# Information shown:
.....
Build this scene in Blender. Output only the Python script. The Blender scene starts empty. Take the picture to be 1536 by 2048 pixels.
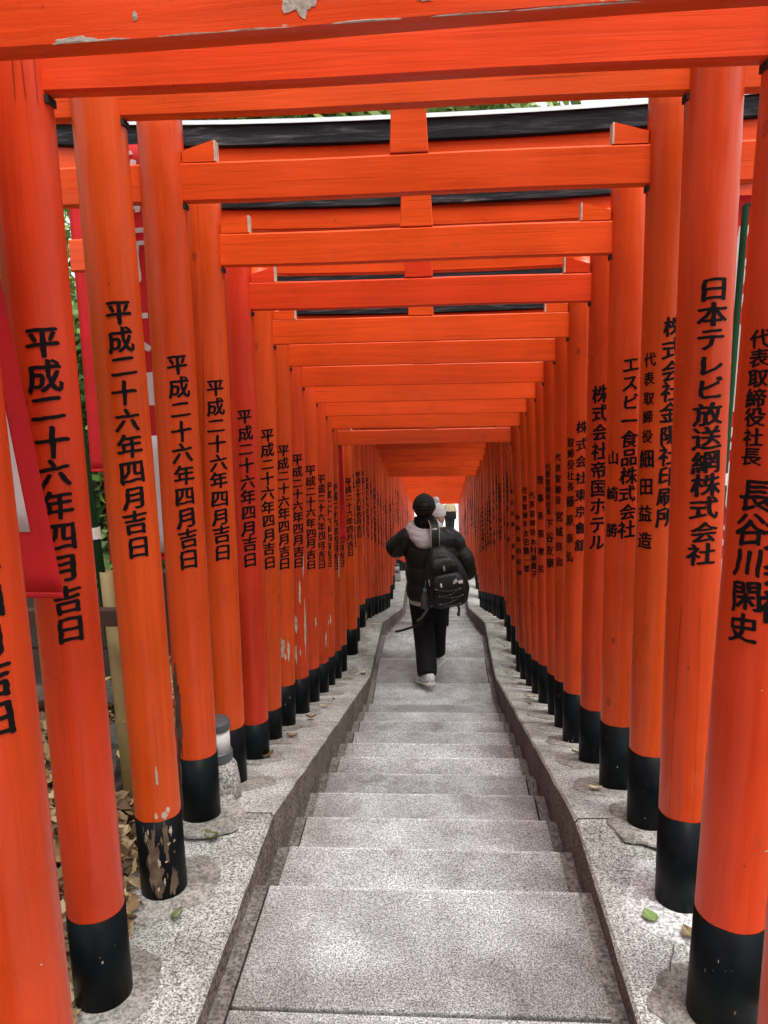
import bpy, bmesh, math, random
from mathutils import Vector, Matrix, noise as mnoise

# ------------------------------------------------------------------ camera, sky, sun, exposure
sc = bpy.context.scene
col = sc.collection
random.seed(7)

cam_d = bpy.data.cameras.new('camera')
cam = bpy.data.objects.new('camera', cam_d)
col.objects.link(cam)
sc.camera = cam
cam_d.sensor_fit = 'VERTICAL'
cam_d.sensor_height = 36.0
cam_d.lens = 1570.0 / 2048.0 * 36.0
cam_d.clip_start = 0.05
cam_d.clip_end = 600.0
right = Vector((0.99752488, 0.06658568, -0.02259339))
up = -Vector((-0.01050744, -0.17655126, -0.98423536))
back = -Vector((-0.06952487, 0.98203666, -0.17541463))
cam.matrix_world = Matrix(((right.x, up.x, back.x, 0), (right.y, up.y, back.y, 0), (right.z, up.z, back.z, 1.66), (0, 0, 0, 1)))

SUN_EL, SUN_AZ = math.radians(68), math.radians(150)      # high, behind the photographer's left shoulder
world = bpy.data.worlds.new('World')
sc.world = world
world.use_nodes = True
wn = world.node_tree.nodes
wl = world.node_tree.links
bg = wn['Background']
sky = wn.new('ShaderNodeTexSky')
sky.sky_type = 'NISHITA'
sky.sun_disc = False
sky.sun_elevation = SUN_EL
sky.sun_rotation = SUN_AZ
sky.air_density = 1.2
sky.dust_density = 4.0
hs = wn.new('ShaderNodeHueSaturation')
hs.inputs['Saturation'].default_value = 0.22               # a thin white overcast
wl.new(sky.outputs[0], hs.inputs['Color'])
wl.new(hs.outputs[0], bg.inputs['Color'])
bg.inputs['Strength'].default_value = 0.15

sd = bpy.data.lights.new('sun', 'SUN')
sd.energy = 1.5
sd.angle = math.radians(25)
sd.color = (1.0, 0.97, 0.93)
sun = bpy.data.objects.new('sun', sd)
col.objects.link(sun)
sun.location = (4, -8, 14)
dirv = Vector((math.sin(SUN_AZ) * math.cos(SUN_EL), math.cos(SUN_AZ) * math.cos(SUN_EL), math.sin(SUN_EL)))
sun.rotation_euler = (-dirv).to_track_quat('-Z', 'Y').to_euler()

vs = sc.view_settings
vs.view_transform = 'Standard'
vs.look = 'None'
vs.gamma = 1.0
vs.use_curve_mapping = False
vs.exposure = 1.25
sc.render.engine = 'CYCLES'
sc.cycles.use_denoising = True
sc.cycles.max_bounces = 10
sc.cycles.diffuse_bounces = 10

# ------------------------------------------------------------------ small helpers
def tag(o, label=None, cat=None, group=None, kind=None):
    if label: o['label'] = label
    if cat: o['category'] = cat
    if group: o['group'] = group
    if kind: o['kind'] = kind
    return o

def link(name, data, parent=None, loc=(0, 0, 0), rot=(0, 0, 0)):
    o = bpy.data.objects.new(name, data)
    col.objects.link(o)
    o.location = loc
    o.rotation_euler = rot
    if parent: o.parent = parent
    return o

def empty(name, loc=(0, 0, 0), rot=(0, 0, 0)):
    o = link(name, None, None, loc, rot)
    o.empty_display_size = 0.1
    return o

def to_mesh(bm, name, mats, smooth=False):
    me = bpy.data.meshes.new(name)
    bm.to_mesh(me)
    bm.free()
    for m in (mats if isinstance(mats, (list, tuple)) else [mats]):
        me.materials.append(m)
    if smooth:
        for p in me.polygons: p.use_smooth = True
    return me

def part(name, bm, mats, parent=None, loc=(0, 0, 0), rot=(0, 0, 0), smooth=False):
    return link(name, to_mesh(bm, name, mats, smooth), parent, loc, rot)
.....
# Request:
Restate exactly, please, only the lines between the start of the data and the line containing "1.66), (0, 0, 0, 1)))", both ends included, skipping the pictures.

# Answer to the task:
Build this scene in Blender. Output only the Python script. The Blender scene starts empty. Take the picture to be 1536 by 2048 pixels.
import bpy, bmesh, math, random
from mathutils import Vector, Matrix, noise as mnoise

# ------------------------------------------------------------------ camera, sky, sun, exposure
sc = bpy.context.scene
col = sc.collection
random.seed(7)

cam_d = bpy.data.cameras.new('camera')
cam = bpy.data.objects.new('camera', cam_d)
col.objects.link(cam)
sc.camera = cam
cam_d.sensor_fit = 'VERTICAL'
cam_d.sensor_height = 36.0
cam_d.lens = 1570.0 / 2048.0 * 36.0
cam_d.clip_start = 0.05
cam_d.clip_end = 600.0
right = Vector((0.99752488, 0.06658568, -0.02259339))
up = -Vector((-0.01050744, -0.17655126, -0.98423536))
back = -Vector((-0.06952487, 0.98203666, -0.17541463))
cam.matrix_world = Matrix(((right.x, up.x, back.x, 0), (right.y, up.y, back.y, 0), (right.z, up.z, back.z, 1.66), (0, 0, 0, 1)))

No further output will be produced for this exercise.